The cleaning wasn't even the worst part! Imagine taking out the trash. You dump the trash bag into the larger trash can and when you drop the lid that gust of air is sent out and unless you held your breath you must suffer that terrible garbage smell. Now imagine that smell, confined within a house. Imagine having to spend hours working in that smell. It's enough to make you want to throw up. Which luckily, I didn't. I did learn useful things while there though. For one, with all those lighters we found, my cousin taught me how to use a lighter. I don't intend on using one any time soon of course, but I'm a failure at simple stuff like that, so I felt a little proud. Don't judge. I also learned, that between Febreeze and Airwick, Airwick works a hundred times better. I have never been a fan of air fresheners, but Airwick at that time was like giving water to a man stranded in the middle of a desert. It was our salvation against that horrid stench. I have also experienced stuff some people won't for a good decade or so. I have raked and shoveled a living room, I have seen a bug lit on fire (don't ask), and even heard a spider scream. I have stuffed, tied, and stacked dozens of trash bags so they filled three quarters of a garage in a giant heap. I have seen a house where the closet was cleaner than the person's room, which for me is completely reversed.

 

The best part was at the end of both days. We got a 72 ounce soda from Kmart. Some people say cleaning isn't work, but it is. We were actually sweating towards the end of the day. It was so nice just sitting at my normal smelling house with a nice cold soda doing absolutely nothing (pretty much what I had done my whole summer). In total, I made about forty or so bucks, although I can't remember exactly how much, because my memory fails like that. Oddly I didn't even care about the money anymore. It was more like, get this done so you can go home and turn on the air conditioning. (The air conditioning at the house we were cleaning wasn't working, and the fans we found had so little power, you couldn't even feel the air unless you were literally standing right in front of them.)

 

So, what did I learn from this experience? Well when your parents tell you to clean your room, this is exactly why you should. It will become a jungle you have to excavate through, fighting off demon bugs, spiders, and lizards, trying not to breathe because if you do, you'll want to puke. I also resolved that I will never ever rent out houses to anyone. Seriously not worth the trouble. My grandma had people come and completely clean out the kitchen tile, which was stained by what I presume to be decomposing food from the trash bags in the corner. After the smell, according to my grandma, was gone, I revisited the house with her, and whether it was just my imagination or really there, I could still smell it despite all they had done. I seriously could not understand how people could live in a house like that. Stench aside, where did they sleep? You could guess the couches, since we found no actual beds, but even the couches were cluttered with junk. Not to mention, I could never fall asleep in a place infested with bugs. I'd sit there imagining them crawling over you in your sleep. It's just terrible.

 

Also that family, along with leaving that lovely mess behind for us to clean up, ended up staying there for four months for free.
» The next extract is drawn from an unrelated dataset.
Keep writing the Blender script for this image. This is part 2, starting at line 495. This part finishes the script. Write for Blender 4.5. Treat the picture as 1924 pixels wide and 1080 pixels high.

They were evicted, and it took them four months to actually leave and they hightailed it before paying. So pretty much all pity I had for them, disappeared. I still felt a little bad for the kids, since it was the parents' fault for making their kids live in this environment. They're obviously teaching their kids no responsibility, and that will get the kids nowhere in life. It's enough to make you grateful for what you have, even if it's responsibility, which in most cases you don't want. I don't want to clean my room, but it's just something you have to do or else it will end up like that house. There are things you don't want to do, and don't want to take responsibility for, but you just have to because that's how life is.